Так, за соболиным хвостом, писал Сергей Марков, исследователь подвигов русских землепроходцев, русский мужик добежал до Тихого океана. А там уже и океан переплыл.
Во второй половине ХХ века главной статьей дохода никольчан были лен и лес. Ради знаменитых длинноволокнистых льнов был построен в городе Красавине современный льнокомбинат, ныне закрытый. А для вывоза леса и связи никольчан с миром прокладывалась широкая железнодорожная колея от Вохтоги, строительство которой остановилось всего в нескольких километрах от Борка. (Это уже другой Борок – крупный поселок лесозаготовителей в Кеме).
В конце девяностых, начале двухтысячных экономика Никольщины настолько упала, что казалось, на всех конторах и управлениях, дворах и гаражах впору заколотить крест на крест окна и двери и написать: «все ушли на фронт».
И вдруг долгожданный и между тем неожиданный расцвет. Пока лишь в одном хозяйстве, бывшем колхозе, а ныне закрытом акционерном обществе «Агрофирма имени Павлова». Имени Героя Советского Союза Василия Михайловича Павлова.
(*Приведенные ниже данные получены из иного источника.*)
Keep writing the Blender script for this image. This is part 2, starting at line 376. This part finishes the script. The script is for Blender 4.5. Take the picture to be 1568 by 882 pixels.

Невероятно, но надои здесь свыше восьми тысяч литров, почти в четыре-пять раз выше, чем это было в восьмидесятых, еще благополучных.
Ежедневные надои за 20 тонн молока, свой маслозавод, свой хлебозавод, свое зерно, свое мясо, свои магазины, кафе, свой банк, свои пасеки, свой лес, свои рыбоводческое и охотничье хозяйства, оздоровительный центр, базы отдыха, газета… Не достает пока льна и хмеля…
А качество молочных продуктов таково, что европейские ценители готовы закупать все, что здесь производится.
Однако, генеральный директор «Агрофирмы имени Павлова» Г. А. Горбунов твердо убежден, что прежде всего нужно наполнить свой рынок.
Выходит, и наш собственный крестьянин может в условиях среднегодовой отрицательной температуры не только конкурировать, но и превосходить западное сельское хозяйство. И верно, каждое хозяйство, существующее или уже загубленное, способно воскреснуть, как птица феникс и стать желанной «Страной Муравией», о которой мечтало столько поколений русских крестьян.
Говорят, люди делятся на созидателей и разрушителей. И, рассказывая о Никольском районе, нельзя не вспомнить тех, кто отдавал не жалея силы на развитие его.